# Source data

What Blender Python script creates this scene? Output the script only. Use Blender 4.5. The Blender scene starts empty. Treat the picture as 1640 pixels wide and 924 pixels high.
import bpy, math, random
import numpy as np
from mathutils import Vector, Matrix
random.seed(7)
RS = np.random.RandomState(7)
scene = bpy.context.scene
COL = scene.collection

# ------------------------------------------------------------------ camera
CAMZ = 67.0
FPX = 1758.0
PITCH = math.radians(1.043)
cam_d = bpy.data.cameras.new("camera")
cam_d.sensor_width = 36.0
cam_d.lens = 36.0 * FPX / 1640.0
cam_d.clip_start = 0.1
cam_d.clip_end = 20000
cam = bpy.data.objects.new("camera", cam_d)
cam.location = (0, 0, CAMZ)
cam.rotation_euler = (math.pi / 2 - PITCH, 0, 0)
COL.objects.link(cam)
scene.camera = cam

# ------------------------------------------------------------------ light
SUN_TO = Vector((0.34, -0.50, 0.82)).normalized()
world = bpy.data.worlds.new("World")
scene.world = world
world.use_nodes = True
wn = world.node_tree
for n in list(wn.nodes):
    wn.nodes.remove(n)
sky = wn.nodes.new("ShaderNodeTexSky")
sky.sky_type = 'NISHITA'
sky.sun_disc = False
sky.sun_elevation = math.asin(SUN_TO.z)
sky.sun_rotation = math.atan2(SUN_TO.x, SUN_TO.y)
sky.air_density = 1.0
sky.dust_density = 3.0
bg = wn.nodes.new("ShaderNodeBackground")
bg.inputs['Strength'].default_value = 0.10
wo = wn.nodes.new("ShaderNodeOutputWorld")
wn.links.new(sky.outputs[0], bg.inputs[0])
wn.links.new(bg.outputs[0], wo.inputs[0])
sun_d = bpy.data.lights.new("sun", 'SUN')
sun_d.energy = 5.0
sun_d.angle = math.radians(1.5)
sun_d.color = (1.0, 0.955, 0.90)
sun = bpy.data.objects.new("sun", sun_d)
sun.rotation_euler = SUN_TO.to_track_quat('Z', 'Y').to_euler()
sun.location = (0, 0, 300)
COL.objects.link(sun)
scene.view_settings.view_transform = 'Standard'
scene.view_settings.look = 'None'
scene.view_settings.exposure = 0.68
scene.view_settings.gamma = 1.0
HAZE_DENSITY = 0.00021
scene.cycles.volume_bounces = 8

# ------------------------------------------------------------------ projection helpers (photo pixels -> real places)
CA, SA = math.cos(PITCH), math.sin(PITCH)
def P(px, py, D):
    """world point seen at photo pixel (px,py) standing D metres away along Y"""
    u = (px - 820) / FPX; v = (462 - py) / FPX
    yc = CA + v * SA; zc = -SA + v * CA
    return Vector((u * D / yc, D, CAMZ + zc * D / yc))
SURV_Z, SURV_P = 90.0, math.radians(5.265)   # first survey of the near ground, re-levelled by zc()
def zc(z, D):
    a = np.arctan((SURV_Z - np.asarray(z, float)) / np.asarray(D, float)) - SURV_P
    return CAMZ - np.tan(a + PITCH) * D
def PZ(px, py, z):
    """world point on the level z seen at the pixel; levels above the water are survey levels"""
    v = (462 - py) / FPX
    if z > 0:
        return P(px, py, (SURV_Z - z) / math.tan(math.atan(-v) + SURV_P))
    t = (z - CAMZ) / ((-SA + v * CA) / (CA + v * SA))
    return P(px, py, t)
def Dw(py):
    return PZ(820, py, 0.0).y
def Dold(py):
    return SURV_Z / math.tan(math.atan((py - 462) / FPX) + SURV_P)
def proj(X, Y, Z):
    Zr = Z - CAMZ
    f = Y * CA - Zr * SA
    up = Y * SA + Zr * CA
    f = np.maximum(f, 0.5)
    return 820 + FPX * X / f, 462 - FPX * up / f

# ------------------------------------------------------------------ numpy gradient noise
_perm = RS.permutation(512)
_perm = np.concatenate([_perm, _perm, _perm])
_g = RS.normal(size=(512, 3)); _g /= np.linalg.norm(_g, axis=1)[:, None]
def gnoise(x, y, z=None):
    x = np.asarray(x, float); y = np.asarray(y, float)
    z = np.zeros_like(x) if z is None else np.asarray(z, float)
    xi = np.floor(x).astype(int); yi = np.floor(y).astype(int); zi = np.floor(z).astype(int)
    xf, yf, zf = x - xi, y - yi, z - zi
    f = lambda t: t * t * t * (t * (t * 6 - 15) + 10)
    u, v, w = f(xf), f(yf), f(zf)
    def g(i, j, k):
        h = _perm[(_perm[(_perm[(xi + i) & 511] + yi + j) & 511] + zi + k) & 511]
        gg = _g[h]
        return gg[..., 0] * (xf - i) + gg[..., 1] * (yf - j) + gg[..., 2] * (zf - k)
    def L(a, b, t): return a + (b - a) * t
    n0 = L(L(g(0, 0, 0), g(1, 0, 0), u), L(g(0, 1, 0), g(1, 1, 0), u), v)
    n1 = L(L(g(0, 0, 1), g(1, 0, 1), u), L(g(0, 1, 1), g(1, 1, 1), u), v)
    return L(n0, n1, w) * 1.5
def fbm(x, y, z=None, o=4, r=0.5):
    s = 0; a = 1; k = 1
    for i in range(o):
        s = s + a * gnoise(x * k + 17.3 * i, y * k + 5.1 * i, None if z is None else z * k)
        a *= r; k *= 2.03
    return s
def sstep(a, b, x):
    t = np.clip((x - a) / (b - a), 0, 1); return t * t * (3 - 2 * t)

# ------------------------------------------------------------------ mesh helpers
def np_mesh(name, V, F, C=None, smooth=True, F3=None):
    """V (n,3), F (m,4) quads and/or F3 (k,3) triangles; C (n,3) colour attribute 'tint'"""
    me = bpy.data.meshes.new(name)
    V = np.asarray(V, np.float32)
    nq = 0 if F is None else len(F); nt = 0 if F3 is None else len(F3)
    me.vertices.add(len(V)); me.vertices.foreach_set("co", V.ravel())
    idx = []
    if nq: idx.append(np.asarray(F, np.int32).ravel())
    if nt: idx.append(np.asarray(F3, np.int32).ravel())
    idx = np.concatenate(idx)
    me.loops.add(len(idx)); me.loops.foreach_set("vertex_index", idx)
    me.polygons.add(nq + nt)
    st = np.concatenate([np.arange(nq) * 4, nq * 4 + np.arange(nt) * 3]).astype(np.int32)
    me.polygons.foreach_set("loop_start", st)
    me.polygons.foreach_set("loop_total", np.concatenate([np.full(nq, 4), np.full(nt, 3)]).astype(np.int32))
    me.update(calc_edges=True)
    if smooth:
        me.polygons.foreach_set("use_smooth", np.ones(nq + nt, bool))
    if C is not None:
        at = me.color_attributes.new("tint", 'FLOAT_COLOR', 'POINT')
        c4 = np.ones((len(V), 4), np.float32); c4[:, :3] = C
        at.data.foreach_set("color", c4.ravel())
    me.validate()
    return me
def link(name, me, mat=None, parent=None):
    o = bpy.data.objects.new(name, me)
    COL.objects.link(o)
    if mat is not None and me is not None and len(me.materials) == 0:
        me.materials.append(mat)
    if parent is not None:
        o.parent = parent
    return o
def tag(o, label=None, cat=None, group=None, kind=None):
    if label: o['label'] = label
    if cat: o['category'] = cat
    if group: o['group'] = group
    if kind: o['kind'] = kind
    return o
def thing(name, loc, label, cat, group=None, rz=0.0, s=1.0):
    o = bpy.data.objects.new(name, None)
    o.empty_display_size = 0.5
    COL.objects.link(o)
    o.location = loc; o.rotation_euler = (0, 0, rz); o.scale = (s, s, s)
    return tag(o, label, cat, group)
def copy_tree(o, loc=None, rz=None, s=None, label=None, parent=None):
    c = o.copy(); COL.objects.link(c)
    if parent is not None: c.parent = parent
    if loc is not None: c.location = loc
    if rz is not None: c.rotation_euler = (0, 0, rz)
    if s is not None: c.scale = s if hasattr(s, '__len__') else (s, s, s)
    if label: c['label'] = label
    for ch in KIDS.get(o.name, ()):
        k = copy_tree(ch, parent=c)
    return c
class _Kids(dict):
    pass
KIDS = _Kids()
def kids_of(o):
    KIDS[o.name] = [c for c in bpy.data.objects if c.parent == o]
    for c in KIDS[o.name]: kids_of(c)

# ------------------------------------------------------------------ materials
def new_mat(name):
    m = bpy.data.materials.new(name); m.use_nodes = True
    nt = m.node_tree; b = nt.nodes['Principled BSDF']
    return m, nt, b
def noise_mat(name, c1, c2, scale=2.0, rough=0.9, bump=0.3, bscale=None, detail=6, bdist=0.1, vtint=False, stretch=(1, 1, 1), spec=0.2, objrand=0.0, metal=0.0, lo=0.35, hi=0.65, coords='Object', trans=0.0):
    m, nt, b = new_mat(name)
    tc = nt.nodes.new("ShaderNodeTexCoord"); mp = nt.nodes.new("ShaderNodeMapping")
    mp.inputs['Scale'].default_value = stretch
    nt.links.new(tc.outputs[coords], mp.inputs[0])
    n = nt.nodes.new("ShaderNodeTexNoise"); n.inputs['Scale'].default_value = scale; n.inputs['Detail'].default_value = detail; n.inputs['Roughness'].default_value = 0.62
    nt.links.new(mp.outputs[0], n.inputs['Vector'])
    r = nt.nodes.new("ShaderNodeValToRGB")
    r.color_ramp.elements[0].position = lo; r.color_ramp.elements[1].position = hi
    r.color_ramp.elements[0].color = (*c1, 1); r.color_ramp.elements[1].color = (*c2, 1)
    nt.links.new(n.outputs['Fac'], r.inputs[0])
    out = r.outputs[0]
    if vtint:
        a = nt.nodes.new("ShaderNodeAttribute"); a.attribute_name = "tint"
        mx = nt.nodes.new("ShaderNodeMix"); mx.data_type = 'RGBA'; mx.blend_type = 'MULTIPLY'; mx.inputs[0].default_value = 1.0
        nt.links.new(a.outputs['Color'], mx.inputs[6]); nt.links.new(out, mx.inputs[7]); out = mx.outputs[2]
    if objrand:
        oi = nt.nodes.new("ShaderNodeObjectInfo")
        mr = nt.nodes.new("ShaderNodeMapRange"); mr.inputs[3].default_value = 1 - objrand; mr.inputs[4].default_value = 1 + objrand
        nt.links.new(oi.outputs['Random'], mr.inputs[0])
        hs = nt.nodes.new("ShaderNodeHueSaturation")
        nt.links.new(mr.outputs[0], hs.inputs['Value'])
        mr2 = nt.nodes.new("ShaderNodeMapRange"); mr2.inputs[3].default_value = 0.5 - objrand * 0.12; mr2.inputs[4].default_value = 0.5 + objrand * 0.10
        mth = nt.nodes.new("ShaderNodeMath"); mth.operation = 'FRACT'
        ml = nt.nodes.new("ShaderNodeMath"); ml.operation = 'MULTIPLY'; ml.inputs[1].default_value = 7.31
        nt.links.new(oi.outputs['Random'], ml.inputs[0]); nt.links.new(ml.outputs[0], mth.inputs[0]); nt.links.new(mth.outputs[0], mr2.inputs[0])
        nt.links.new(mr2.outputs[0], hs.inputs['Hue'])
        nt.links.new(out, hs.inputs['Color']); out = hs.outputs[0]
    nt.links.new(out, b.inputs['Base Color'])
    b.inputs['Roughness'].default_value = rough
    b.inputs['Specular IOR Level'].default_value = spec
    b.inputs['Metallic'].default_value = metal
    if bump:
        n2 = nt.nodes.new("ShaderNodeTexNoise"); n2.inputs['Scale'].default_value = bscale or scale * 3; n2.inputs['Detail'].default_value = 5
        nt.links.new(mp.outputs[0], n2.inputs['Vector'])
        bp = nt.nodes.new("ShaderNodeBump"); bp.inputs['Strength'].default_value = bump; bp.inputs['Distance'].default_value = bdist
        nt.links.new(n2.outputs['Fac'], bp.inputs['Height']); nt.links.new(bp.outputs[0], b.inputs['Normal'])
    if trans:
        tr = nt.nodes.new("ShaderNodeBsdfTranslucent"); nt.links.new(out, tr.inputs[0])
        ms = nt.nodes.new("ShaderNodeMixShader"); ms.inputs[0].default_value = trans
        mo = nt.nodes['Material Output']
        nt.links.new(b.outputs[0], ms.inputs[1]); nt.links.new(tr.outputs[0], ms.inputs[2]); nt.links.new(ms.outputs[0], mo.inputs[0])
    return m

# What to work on
Up to and including the line with "scene.cycles.volume_bounces = 8", repeat the data exactly, starting from its first line; nothing else belongs in the response.

# Solution for this task
What Blender Python script creates this scene? Output the script only. Use Blender 4.5. The Blender scene starts empty. Treat the picture as 1640 pixels wide and 924 pixels high.
import bpy, math, random
import numpy as np
from mathutils import Vector, Matrix
random.seed(7)
RS = np.random.RandomState(7)
scene = bpy.context.scene
COL = scene.collection

# ------------------------------------------------------------------ camera
CAMZ = 67.0
FPX = 1758.0
PITCH = math.radians(1.043)
cam_d = bpy.data.cameras.new("camera")
cam_d.sensor_width = 36.0
cam_d.lens = 36.0 * FPX / 1640.0
cam_d.clip_start = 0.1
cam_d.clip_end = 20000
cam = bpy.data.objects.new("camera", cam_d)
cam.location = (0, 0, CAMZ)
cam.rotation_euler = (math.pi / 2 - PITCH, 0, 0)
COL.objects.link(cam)
scene.camera = cam

# ------------------------------------------------------------------ light
SUN_TO = Vector((0.34, -0.50, 0.82)).normalized()
world = bpy.data.worlds.new("World")
scene.world = world
world.use_nodes = True
wn = world.node_tree
for n in list(wn.nodes):
    wn.nodes.remove(n)
sky = wn.nodes.new("ShaderNodeTexSky")
sky.sky_type = 'NISHITA'
sky.sun_disc = False
sky.sun_elevation = math.asin(SUN_TO.z)
sky.sun_rotation = math.atan2(SUN_TO.x, SUN_TO.y)
sky.air_density = 1.0
sky.dust_density = 3.0
bg = wn.nodes.new("ShaderNodeBackground")
bg.inputs['Strength'].default_value = 0.10
wo = wn.nodes.new("ShaderNodeOutputWorld")
wn.links.new(sky.outputs[0], bg.inputs[0])
wn.links.new(bg.outputs[0], wo.inputs[0])
sun_d = bpy.data.lights.new("sun", 'SUN')
sun_d.energy = 5.0
sun_d.angle = math.radians(1.5)
sun_d.color = (1.0, 0.955, 0.90)
sun = bpy.data.objects.new("sun", sun_d)
sun.rotation_euler = SUN_TO.to_track_quat('Z', 'Y').to_euler()
sun.location = (0, 0, 300)
COL.objects.link(sun)
scene.view_settings.view_transform = 'Standard'
scene.view_settings.look = 'None'
scene.view_settings.exposure = 0.68
scene.view_settings.gamma = 1.0
HAZE_DENSITY = 0.00021
scene.cycles.volume_bounces = 8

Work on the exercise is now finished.